** begin Data **

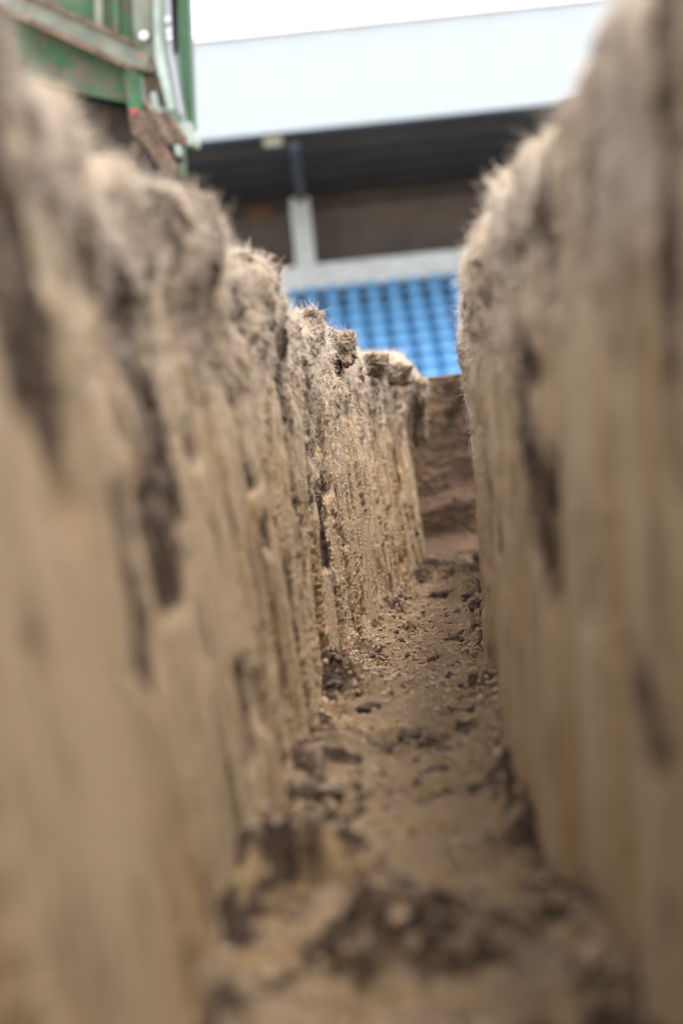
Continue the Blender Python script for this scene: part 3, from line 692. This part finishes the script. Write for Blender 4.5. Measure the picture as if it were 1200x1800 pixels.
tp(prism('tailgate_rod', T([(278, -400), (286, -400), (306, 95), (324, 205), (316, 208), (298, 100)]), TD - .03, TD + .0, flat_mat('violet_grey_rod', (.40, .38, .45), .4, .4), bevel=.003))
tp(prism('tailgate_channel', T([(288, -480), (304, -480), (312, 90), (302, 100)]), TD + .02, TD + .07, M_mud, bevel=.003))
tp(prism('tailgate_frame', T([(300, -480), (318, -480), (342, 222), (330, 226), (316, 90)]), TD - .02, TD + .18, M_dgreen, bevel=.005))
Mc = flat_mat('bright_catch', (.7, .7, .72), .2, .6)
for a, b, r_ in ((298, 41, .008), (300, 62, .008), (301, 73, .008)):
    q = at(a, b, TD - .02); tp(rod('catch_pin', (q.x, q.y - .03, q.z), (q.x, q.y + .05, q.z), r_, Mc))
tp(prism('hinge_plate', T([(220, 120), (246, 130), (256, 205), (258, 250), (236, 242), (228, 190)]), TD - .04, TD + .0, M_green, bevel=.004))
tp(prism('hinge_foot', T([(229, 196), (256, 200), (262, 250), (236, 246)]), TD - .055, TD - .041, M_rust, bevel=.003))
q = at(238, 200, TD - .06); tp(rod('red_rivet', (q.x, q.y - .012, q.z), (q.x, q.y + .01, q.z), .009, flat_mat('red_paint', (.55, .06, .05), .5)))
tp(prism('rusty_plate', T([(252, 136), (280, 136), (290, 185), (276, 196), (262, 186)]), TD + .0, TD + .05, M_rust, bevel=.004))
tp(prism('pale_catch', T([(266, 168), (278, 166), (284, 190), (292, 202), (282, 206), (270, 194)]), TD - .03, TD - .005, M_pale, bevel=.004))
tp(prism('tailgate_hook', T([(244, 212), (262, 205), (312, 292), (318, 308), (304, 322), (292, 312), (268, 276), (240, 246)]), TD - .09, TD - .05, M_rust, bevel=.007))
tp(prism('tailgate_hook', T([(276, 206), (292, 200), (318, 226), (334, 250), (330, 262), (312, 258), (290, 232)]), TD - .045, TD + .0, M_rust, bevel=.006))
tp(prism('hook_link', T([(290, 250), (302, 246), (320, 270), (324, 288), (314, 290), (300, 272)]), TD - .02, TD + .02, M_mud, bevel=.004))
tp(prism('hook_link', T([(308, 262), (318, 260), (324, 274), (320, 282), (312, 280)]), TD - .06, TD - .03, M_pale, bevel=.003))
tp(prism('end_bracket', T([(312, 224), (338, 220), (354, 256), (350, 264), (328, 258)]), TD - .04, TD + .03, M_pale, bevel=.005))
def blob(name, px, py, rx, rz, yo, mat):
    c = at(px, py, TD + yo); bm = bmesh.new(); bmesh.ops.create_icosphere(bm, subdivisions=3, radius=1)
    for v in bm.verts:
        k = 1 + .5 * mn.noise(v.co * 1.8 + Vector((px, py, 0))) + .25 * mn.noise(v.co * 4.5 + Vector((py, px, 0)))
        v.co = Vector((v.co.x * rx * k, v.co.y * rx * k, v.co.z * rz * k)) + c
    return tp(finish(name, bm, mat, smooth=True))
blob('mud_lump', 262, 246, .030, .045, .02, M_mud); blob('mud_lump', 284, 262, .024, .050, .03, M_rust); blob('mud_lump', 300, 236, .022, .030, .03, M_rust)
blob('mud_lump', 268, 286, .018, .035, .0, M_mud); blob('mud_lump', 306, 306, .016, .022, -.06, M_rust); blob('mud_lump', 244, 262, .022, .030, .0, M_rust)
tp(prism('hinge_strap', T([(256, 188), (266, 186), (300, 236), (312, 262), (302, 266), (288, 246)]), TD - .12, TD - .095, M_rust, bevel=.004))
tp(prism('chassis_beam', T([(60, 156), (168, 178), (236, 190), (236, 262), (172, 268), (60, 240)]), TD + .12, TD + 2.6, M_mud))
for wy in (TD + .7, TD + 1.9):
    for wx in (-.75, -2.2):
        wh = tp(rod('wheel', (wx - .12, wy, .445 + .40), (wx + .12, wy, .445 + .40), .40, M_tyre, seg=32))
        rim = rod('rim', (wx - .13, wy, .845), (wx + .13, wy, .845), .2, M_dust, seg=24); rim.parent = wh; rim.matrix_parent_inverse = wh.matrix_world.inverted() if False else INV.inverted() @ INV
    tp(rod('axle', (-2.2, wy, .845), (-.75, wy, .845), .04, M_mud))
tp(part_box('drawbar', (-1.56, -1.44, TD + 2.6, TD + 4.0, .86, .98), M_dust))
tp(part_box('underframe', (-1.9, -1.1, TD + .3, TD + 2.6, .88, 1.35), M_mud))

** end Data **

**Task statement**
The data above should be repeated exactly, minus any pictures.

**The answer**
Continue the Blender Python script for this scene: part 3, from line 692. This part finishes the script. Write for Blender 4.5. Measure the picture as if it were 1200x1800 pixels.
tp(prism('tailgate_rod', T([(278, -400), (286, -400), (306, 95), (324, 205), (316, 208), (298, 100)]), TD - .03, TD + .0, flat_mat('violet_grey_rod', (.40, .38, .45), .4, .4), bevel=.003))
tp(prism('tailgate_channel', T([(288, -480), (304, -480), (312, 90), (302, 100)]), TD + .02, TD + .07, M_mud, bevel=.003))
tp(prism('tailgate_frame', T([(300, -480), (318, -480), (342, 222), (330, 226), (316, 90)]), TD - .02, TD + .18, M_dgreen, bevel=.005))
Mc = flat_mat('bright_catch', (.7, .7, .72), .2, .6)
for a, b, r_ in ((298, 41, .008), (300, 62, .008), (301, 73, .008)):
    q = at(a, b, TD - .02); tp(rod('catch_pin', (q.x, q.y - .03, q.z), (q.x, q.y + .05, q.z), r_, Mc))
tp(prism('hinge_plate', T([(220, 120), (246, 130), (256, 205), (258, 250), (236, 242), (228, 190)]), TD - .04, TD + .0, M_green, bevel=.004))
tp(prism('hinge_foot', T([(229, 196), (256, 200), (262, 250), (236, 246)]), TD - .055, TD - .041, M_rust, bevel=.003))
q = at(238, 200, TD - .06); tp(rod('red_rivet', (q.x, q.y - .012, q.z), (q.x, q.y + .01, q.z), .009, flat_mat('red_paint', (.55, .06, .05), .5)))
tp(prism('rusty_plate', T([(252, 136), (280, 136), (290, 185), (276, 196), (262, 186)]), TD + .0, TD + .05, M_rust, bevel=.004))
tp(prism('pale_catch', T([(266, 168), (278, 166), (284, 190), (292, 202), (282, 206), (270, 194)]), TD - .03, TD - .005, M_pale, bevel=.004))
tp(prism('tailgate_hook', T([(244, 212), (262, 205), (312, 292), (318, 308), (304, 322), (292, 312), (268, 276), (240, 246)]), TD - .09, TD - .05, M_rust, bevel=.007))
tp(prism('tailgate_hook', T([(276, 206), (292, 200), (318, 226), (334, 250), (330, 262), (312, 258), (290, 232)]), TD - .045, TD + .0, M_rust, bevel=.006))
tp(prism('hook_link', T([(290, 250), (302, 246), (320, 270), (324, 288), (314, 290), (300, 272)]), TD - .02, TD + .02, M_mud, bevel=.004))
tp(prism('hook_link', T([(308, 262), (318, 260), (324, 274), (320, 282), (312, 280)]), TD - .06, TD - .03, M_pale, bevel=.003))
tp(prism('end_bracket', T([(312, 224), (338, 220), (354, 256), (350, 264), (328, 258)]), TD - .04, TD + .03, M_pale, bevel=.005))
def blob(name, px, py, rx, rz, yo, mat):
    c = at(px, py, TD + yo); bm = bmesh.new(); bmesh.ops.create_icosphere(bm, subdivisions=3, radius=1)
    for v in bm.verts:
        k = 1 + .5 * mn.noise(v.co * 1.8 + Vector((px, py, 0))) + .25 * mn.noise(v.co * 4.5 + Vector((py, px, 0)))
        v.co = Vector((v.co.x * rx * k, v.co.y * rx * k, v.co.z * rz * k)) + c
    return tp(finish(name, bm, mat, smooth=True))
blob('mud_lump', 262, 246, .030, .045, .02, M_mud); blob('mud_lump', 284, 262, .024, .050, .03, M_rust); blob('mud_lump', 300, 236, .022, .030, .03, M_rust)
blob('mud_lump', 268, 286, .018, .035, .0, M_mud); blob('mud_lump', 306, 306, .016, .022, -.06, M_rust); blob('mud_lump', 244, 262, .022, .030, .0, M_rust)
tp(prism('hinge_strap', T([(256, 188), (266, 186), (300, 236), (312, 262), (302, 266), (288, 246)]), TD - .12, TD - .095, M_rust, bevel=.004))
tp(prism('chassis_beam', T([(60, 156), (168, 178), (236, 190), (236, 262), (172, 268), (60, 240)]), TD + .12, TD + 2.6, M_mud))
for wy in (TD + .7, TD + 1.9):
    for wx in (-.75, -2.2):
        wh = tp(rod('wheel', (wx - .12, wy, .445 + .40), (wx + .12, wy, .445 + .40), .40, M_tyre, seg=32))
        rim = rod('rim', (wx - .13, wy, .845), (wx + .13, wy, .845), .2, M_dust, seg=24); rim.parent = wh; rim.matrix_parent_inverse = wh.matrix_world.inverted() if False else INV.inverted() @ INV
    tp(rod('axle', (-2.2, wy, .845), (-.75, wy, .845), .04, M_mud))
tp(part_box('drawbar', (-1.56, -1.44, TD + 2.6, TD + 4.0, .86, .98), M_dust))
tp(part_box('underframe', (-1.9, -1.1, TD + .3, TD + 2.6, .88, 1.35), M_mud))